Craig Willmore: So what happened?
Arley: Well Agent Willmore, barring some unexpected revelation it looks like someone shot this man in the back of the head.


Mary Astadourian: [Willmore points his gun when she comes around the corner] Whoa! Take it easy! It's me!
Craig Willmore: I can see that! What are you doing here?
Mary Astadourian: You kidding? After that message I wouldn't miss this for the world.
Craig Willmore: Well you better be careful or he might run your ass raged!
Mary Astadourian: I wouldn't mind that he was kinda cute.


Craig Willmore: That's a lovely color on you.
Mary Astadourian: Thank you. Let's just stick to business ok?


Craig Willmore: [Alternate Responce] That's a lovely color on you.
Mary Astadourian: [Sarcastic] Thank you! I picked it myself.


Craig Willmore: [Alternate Responce, after a confontational meeting] That's a lovely color on you.
Mary Astadourian: Why thank you Sgt. Kissass!


Assistant Director Walter Skinner: That car has been following us since we left the office.
Craig Willmore: Do you think they know about Mulder and Scully?
Assistant Director Walter Skinner: That's a good question Agent Willmore, why don't you go ask them.


Mary Astadourian: What can I do for you?
Craig Willmore: Agent Willmore, FBI.
Mary Astadourian: FBI? What's your interest in this case?
Craig Willmore: I'm investigating two missing Agents. My investigation lead me to this warehouse, where there was evidence of foul play, including the blood of one of our missing Agents. I spotted Wong and asked him a few questions. He lied to me, now he's dead. No evidence on if there's a connection but I'm sure there is one.
Mary Astadourian: Wow. I'll buy that. This case just went from routine to fun. Thanks.
Craig Willmore: Anytime.


Mary Astadourian: [Standing over Wong's dead body in the morgue] This is Agent Willmore, he questioned Wong yesterday.
Joan Truitt: Hope you found out what you needed to know.


Craig Willmore: How did you know we were FBI?
Pretty Woman: Well who else would come looking for a Jane Doe?
Mary Astadourian: That's a good point.


Craig Willmore: Did you notice anything strange about him?
Mary Astadourian: No I was too busy being thrown accros the room.

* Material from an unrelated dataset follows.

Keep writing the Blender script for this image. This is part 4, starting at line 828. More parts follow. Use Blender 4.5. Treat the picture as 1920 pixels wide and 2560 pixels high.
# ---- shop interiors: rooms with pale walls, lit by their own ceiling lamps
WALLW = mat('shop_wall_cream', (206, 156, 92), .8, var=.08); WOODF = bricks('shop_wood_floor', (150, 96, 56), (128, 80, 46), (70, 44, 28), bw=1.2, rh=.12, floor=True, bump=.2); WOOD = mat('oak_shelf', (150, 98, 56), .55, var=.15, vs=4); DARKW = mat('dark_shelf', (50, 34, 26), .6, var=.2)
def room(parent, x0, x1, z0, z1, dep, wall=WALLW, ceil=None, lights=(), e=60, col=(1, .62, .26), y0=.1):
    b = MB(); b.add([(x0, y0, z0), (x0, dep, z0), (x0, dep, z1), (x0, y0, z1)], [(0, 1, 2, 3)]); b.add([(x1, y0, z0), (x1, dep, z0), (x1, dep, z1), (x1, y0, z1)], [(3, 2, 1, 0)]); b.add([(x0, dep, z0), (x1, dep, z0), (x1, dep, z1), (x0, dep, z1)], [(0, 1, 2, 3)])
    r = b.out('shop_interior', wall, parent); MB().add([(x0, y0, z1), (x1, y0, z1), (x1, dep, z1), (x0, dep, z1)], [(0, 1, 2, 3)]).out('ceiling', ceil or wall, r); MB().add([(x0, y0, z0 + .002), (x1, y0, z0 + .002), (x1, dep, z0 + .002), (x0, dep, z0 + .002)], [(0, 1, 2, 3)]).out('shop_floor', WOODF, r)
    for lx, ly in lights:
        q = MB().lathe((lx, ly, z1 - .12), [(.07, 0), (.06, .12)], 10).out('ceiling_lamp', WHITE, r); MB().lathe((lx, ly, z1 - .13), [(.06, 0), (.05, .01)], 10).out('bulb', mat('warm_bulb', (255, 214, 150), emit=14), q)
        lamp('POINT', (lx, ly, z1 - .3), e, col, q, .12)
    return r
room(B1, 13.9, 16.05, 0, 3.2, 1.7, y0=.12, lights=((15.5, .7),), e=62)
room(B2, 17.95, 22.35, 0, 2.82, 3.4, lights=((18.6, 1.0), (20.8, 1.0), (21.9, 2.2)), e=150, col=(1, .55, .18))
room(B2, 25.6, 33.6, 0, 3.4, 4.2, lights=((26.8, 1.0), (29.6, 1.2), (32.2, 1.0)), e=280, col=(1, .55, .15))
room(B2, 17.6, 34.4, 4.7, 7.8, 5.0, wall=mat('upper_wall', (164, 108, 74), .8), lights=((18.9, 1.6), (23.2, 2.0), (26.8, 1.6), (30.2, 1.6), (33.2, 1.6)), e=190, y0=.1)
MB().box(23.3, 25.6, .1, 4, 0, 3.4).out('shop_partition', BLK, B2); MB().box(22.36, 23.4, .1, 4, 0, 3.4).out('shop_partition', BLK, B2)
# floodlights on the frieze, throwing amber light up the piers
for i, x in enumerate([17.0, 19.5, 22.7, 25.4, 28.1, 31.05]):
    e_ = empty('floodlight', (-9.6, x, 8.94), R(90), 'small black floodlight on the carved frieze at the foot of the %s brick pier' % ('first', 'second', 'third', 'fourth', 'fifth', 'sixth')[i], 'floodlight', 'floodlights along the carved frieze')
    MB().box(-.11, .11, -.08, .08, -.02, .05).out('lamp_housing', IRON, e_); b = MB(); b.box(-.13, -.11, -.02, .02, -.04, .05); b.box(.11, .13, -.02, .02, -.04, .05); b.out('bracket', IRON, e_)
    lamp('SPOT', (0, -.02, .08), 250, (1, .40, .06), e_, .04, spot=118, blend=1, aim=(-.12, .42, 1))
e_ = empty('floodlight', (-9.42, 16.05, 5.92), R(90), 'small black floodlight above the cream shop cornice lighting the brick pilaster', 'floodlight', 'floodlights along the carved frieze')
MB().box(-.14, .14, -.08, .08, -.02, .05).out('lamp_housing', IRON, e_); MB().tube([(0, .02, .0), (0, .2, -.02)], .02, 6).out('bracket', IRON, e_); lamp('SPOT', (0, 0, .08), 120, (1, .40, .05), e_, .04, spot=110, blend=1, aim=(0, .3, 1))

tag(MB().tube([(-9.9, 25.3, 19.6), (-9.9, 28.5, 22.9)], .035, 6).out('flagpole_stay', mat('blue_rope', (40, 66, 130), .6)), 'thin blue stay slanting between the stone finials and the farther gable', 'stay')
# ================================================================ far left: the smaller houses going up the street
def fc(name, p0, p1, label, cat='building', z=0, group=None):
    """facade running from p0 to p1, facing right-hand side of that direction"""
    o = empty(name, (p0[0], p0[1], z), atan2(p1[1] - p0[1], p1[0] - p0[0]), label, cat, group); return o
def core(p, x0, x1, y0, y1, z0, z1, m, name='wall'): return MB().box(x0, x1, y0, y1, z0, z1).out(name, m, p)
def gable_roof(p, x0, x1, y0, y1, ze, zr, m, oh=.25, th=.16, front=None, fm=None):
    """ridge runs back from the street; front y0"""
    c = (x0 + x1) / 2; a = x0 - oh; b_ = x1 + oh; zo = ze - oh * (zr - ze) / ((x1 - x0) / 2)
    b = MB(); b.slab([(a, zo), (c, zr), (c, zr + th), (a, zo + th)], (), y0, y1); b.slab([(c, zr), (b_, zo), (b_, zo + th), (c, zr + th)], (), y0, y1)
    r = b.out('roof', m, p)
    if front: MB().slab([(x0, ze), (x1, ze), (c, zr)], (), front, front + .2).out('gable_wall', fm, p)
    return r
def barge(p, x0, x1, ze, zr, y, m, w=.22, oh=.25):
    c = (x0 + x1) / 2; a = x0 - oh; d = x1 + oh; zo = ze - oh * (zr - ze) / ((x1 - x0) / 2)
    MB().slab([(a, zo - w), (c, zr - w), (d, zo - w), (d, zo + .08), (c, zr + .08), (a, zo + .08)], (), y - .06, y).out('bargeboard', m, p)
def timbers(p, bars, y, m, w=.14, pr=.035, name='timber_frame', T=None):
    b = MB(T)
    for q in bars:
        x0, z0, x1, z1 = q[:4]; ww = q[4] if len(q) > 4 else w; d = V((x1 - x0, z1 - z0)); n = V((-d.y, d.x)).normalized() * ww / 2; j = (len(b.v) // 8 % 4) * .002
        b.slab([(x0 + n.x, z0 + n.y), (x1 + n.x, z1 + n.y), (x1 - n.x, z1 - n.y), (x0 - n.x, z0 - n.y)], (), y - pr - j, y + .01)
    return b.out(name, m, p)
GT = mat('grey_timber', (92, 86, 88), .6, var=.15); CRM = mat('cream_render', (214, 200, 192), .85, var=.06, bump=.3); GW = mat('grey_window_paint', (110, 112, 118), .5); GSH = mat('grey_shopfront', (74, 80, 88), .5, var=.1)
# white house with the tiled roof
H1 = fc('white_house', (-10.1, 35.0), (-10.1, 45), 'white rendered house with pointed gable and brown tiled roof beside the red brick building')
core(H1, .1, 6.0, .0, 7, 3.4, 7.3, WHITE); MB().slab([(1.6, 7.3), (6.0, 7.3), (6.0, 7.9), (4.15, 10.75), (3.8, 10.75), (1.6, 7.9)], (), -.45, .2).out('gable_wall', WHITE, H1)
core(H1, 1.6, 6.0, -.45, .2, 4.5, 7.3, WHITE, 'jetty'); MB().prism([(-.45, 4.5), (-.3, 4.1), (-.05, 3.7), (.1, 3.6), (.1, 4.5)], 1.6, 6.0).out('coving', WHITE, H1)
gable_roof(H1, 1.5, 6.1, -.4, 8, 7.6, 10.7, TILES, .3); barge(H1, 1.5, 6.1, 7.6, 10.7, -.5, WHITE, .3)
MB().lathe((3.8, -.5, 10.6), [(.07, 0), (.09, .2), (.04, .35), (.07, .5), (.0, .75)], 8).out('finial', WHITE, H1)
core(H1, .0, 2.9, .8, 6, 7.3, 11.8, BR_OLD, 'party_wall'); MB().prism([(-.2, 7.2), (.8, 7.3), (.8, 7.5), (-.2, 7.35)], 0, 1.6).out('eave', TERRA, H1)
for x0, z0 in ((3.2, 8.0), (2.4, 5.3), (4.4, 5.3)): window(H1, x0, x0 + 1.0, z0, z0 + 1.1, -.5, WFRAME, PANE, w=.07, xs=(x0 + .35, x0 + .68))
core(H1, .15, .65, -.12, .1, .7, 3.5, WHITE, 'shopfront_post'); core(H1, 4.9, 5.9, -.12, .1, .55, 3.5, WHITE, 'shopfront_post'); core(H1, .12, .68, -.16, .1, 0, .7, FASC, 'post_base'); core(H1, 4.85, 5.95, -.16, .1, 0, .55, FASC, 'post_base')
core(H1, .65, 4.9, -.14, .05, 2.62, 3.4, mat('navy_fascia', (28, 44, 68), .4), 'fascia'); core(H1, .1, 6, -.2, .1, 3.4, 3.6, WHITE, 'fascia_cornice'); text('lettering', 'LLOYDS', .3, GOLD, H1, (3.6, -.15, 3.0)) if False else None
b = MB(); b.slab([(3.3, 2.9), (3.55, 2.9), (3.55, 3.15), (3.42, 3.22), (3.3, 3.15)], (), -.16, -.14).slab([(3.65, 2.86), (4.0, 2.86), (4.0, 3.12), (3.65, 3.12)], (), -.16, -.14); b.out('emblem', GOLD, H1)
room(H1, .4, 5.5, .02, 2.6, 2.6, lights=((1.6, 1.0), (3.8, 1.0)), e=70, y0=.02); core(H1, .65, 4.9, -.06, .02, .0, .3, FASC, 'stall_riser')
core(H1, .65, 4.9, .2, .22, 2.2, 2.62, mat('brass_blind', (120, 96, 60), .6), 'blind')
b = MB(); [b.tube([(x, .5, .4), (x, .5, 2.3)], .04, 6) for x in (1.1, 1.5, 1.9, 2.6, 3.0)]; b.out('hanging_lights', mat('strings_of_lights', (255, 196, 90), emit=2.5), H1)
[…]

Special Agent Fox Mulder: I need your help Scully. The security door needs two keys turned at the same time. I need you to turn the other key for me.
[the Black Oil suddenly swims over his eyes]
Craig Willmore: [to Scully] RUN!


Craig Willmore: [He walks in on John reading a comic book] Your tax dollars at work.
John Amis: Hey do the words "lunch hour" mean anything to you.